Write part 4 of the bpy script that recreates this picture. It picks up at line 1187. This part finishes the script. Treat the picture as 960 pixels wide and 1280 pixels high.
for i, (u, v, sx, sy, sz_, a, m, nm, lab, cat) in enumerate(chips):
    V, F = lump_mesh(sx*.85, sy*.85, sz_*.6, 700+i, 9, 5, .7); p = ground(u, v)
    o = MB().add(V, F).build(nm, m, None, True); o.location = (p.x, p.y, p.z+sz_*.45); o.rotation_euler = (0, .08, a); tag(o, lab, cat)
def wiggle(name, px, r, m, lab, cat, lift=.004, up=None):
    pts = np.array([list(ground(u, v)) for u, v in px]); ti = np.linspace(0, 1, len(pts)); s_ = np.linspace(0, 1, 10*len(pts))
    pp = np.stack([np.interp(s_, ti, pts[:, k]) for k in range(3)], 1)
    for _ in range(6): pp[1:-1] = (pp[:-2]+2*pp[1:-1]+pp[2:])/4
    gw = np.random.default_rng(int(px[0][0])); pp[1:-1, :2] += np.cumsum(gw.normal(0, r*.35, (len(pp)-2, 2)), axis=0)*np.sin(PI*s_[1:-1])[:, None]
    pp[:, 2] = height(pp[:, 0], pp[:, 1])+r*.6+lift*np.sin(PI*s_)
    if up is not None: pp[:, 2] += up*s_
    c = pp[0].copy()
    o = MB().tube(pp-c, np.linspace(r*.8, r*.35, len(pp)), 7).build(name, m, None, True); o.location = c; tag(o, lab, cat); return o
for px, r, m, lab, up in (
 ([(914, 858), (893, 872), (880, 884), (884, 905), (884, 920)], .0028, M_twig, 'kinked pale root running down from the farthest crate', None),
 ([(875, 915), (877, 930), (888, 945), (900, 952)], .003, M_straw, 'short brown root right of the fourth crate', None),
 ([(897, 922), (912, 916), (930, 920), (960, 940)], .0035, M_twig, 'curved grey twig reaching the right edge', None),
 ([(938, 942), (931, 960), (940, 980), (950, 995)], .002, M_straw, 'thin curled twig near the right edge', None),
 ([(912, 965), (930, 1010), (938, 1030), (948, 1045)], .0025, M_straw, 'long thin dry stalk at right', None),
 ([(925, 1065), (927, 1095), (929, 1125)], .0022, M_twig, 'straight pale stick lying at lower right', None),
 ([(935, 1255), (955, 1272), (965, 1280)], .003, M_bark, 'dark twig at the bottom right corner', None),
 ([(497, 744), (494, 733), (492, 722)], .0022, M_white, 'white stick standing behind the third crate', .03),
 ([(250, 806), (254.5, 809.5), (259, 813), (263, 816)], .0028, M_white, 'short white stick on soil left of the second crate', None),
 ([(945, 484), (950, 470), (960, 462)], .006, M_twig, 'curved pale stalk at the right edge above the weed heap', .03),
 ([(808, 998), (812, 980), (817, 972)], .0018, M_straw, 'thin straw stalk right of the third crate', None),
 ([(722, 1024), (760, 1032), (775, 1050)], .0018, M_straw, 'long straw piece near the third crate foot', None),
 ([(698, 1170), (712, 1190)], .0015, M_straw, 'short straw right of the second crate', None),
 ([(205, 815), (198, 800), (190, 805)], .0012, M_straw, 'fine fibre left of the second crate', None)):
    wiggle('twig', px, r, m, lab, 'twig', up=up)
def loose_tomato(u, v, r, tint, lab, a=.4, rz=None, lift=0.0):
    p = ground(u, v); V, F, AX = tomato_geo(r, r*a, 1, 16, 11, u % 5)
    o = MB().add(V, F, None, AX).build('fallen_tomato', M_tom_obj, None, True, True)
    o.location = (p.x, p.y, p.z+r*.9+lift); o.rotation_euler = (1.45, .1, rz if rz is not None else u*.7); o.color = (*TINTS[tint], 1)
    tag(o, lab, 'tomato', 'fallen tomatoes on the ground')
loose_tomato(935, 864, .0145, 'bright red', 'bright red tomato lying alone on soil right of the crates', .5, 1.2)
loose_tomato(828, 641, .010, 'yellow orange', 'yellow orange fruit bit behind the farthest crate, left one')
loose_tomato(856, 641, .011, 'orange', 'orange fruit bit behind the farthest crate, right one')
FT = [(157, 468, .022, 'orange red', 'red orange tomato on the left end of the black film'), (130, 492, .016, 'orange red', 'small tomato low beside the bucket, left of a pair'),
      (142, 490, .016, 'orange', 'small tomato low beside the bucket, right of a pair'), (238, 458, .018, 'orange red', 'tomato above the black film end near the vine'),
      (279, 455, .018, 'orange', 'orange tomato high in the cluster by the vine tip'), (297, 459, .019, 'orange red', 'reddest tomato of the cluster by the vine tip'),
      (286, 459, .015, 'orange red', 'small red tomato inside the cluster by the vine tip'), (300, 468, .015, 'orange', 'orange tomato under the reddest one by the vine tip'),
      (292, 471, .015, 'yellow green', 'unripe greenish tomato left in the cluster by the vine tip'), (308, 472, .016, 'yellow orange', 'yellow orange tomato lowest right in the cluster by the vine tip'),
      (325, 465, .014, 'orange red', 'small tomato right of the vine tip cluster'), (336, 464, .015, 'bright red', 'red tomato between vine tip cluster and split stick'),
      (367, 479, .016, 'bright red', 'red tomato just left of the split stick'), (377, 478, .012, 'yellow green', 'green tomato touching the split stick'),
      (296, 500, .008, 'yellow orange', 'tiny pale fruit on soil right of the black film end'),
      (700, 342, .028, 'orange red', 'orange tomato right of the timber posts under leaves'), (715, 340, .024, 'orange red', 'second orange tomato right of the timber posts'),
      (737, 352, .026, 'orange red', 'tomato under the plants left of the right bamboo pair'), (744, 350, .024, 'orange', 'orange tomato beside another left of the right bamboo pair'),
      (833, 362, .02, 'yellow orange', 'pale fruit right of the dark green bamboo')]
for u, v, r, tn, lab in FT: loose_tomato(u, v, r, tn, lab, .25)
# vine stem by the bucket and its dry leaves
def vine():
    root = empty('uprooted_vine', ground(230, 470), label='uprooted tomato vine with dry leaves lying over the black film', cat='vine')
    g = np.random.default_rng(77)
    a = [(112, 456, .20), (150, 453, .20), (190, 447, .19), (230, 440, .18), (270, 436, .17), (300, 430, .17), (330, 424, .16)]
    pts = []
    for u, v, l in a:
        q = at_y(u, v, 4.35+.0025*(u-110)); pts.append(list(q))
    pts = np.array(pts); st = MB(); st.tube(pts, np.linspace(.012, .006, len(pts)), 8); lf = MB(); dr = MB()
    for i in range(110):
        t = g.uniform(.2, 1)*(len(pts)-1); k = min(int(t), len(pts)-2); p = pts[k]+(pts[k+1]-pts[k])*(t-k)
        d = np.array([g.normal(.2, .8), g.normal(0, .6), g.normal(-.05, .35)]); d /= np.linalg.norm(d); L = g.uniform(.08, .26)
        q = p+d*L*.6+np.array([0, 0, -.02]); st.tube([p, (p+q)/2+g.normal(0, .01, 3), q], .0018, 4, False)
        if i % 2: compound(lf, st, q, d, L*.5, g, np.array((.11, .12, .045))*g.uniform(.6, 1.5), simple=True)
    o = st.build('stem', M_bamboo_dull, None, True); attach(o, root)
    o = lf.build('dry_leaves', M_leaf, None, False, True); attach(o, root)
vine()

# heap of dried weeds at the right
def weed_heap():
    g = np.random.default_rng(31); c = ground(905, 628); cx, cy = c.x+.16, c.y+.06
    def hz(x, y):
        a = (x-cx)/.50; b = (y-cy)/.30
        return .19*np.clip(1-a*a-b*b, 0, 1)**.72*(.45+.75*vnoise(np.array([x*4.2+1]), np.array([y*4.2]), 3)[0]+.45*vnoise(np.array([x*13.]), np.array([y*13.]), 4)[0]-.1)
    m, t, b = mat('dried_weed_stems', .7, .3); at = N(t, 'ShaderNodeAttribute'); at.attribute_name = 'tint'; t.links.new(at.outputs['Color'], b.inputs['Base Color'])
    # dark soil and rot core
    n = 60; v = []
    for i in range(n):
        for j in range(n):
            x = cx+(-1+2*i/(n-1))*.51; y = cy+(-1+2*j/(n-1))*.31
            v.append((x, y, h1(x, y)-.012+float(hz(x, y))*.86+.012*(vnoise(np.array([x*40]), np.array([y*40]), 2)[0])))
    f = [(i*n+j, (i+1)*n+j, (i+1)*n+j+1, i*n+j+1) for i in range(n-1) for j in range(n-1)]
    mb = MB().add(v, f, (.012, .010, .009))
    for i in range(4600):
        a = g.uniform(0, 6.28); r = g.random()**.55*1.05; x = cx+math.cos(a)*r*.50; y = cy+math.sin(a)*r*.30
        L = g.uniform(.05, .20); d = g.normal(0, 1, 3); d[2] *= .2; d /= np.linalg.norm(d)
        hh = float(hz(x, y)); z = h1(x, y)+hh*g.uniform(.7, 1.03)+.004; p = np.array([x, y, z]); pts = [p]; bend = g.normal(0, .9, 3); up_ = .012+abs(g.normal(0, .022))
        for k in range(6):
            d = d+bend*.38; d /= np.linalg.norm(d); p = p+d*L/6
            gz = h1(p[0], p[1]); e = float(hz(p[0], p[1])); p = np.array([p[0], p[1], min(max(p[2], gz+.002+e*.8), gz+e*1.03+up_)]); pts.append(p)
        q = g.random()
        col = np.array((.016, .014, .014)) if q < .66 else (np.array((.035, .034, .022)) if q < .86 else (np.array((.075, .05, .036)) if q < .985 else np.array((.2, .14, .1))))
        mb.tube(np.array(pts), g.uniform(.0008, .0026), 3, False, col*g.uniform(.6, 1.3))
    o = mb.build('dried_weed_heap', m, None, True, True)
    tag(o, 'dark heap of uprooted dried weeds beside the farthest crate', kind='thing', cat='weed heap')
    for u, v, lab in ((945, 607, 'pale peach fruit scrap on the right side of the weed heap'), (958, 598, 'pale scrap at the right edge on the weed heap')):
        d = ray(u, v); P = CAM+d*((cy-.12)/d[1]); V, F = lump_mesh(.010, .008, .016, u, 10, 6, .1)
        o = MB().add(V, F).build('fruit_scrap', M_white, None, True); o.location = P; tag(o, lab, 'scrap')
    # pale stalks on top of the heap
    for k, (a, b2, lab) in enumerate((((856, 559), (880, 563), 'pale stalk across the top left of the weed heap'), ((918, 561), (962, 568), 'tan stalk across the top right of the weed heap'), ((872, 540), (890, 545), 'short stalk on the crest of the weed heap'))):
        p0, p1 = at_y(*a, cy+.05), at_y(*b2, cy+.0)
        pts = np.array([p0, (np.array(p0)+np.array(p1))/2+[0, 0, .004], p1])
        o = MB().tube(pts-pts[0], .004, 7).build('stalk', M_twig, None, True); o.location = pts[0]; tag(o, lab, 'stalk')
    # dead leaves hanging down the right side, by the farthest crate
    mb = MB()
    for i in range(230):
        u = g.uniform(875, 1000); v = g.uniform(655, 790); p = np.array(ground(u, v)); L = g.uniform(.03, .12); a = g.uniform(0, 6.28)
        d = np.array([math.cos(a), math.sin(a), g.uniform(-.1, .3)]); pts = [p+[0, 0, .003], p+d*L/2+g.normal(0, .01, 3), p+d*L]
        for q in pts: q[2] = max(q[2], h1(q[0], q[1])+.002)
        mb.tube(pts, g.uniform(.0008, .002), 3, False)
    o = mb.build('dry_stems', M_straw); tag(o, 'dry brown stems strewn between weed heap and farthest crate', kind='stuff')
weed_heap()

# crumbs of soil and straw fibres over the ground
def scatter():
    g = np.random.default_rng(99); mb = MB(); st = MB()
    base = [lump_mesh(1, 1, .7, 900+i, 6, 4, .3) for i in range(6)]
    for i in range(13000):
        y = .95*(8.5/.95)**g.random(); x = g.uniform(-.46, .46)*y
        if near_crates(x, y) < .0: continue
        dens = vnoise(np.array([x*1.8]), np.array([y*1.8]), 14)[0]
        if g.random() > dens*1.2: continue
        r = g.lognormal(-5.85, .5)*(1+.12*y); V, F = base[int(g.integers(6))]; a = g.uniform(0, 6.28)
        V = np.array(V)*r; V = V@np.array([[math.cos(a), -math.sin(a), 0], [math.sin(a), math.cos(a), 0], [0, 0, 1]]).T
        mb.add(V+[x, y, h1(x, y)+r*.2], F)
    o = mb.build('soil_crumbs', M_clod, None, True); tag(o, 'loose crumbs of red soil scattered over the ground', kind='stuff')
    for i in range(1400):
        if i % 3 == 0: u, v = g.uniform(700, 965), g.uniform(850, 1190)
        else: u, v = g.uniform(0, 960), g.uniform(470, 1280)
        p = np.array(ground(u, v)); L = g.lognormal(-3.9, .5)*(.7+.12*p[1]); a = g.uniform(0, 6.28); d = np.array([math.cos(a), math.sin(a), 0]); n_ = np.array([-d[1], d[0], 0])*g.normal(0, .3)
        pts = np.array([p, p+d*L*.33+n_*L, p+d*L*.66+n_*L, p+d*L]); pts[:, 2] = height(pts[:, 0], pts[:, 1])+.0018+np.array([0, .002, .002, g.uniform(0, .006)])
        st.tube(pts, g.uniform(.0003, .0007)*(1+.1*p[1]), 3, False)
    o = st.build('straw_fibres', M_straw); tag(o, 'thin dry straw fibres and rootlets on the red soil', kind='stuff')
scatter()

━━━━━━━━

◆ Given request: Check each line of the data above for the string "high", then report how many lines have it, with no other words.

◆ Solution to this problem: 2